If you can, get there early and test the mic before the event starts.

 

Get someone to stand at the back of the hall to give you the thumbs up if you can be heard. Have a good walk around stage to see if there are any areas that cause feedback. Experiment with the positions you can hold the mic to see which one gives you the best sound. Finally, always be warm and friendly with the person at the controls. The sound people can make you look silly, make friends with them.

 

Be prepared for problems

 

Don’t get flustered if people ask you to speak up. This is usually cured by holding the mic closer to your mouth. If this doesn’t work check that it is on. Most mics will have a light to say they are live. If it really doesn’t work you’ll be glad you made friends with the sound engineer.

 

When the technology finally starts working again, apologise for the delay.

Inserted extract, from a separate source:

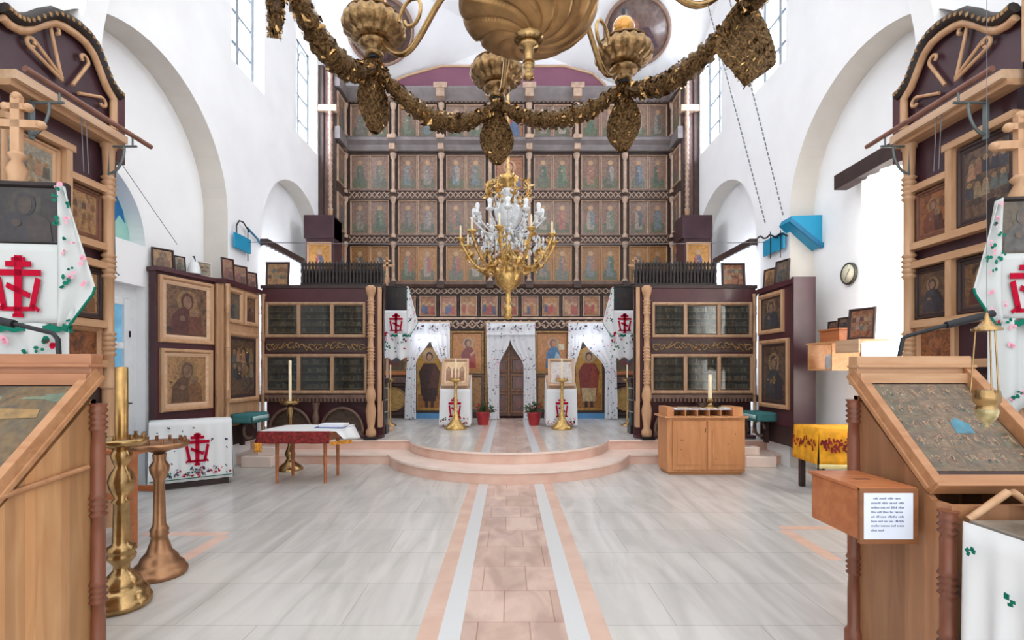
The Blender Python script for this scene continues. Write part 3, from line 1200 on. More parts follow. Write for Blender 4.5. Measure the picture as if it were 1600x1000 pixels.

It may not be your fault but it is the classy thing to do.

 

Listen to what others are doing

 

If you don’t get a chance to do a sound check, then your best bet is to pay attention to the people that use the mic before you. Do they sound good? If they do, copy them. Hold the microphone at the same distance from your mouth. Try to stay in a similar place on the stage to avoid feedback.

 

Adding an element of performance

 

Microphones are tools. Just like an axe you can use them proficiently, and cut down a tree. Or you can use them badly, and cut off your leg.

 

If you become skilled at using mics you can add a new layer to your speaking. You can use a whisper to draw the audience in. You can even use a microphone to vary the pitch of your voice. Bringing the microphone very close to your mouth creates another effect which adds to the vocal variety, and therefore interest, of your speech.

 

Next time you are watching a singer live, or even on TV, watch what they do with the mic. They don’t keep it in one fixed position. They move it quite a bit. Each movement creates a different effect and alters what the audience hears. Next time you are doing a sound check have a bit of a play and see what you can achieve.

 

Testing, 1, 2, 3

 

You don’t have to like mics, they are usually annoying, but you do have to accept they are a hazard of the job. Ultimately, they are good things. People don’t mic up in small halls with small audiences. If you are using a mic you have the chance to get your message to a lot of people.

 

But above everything else, remember the mic is there for the audience, not for you.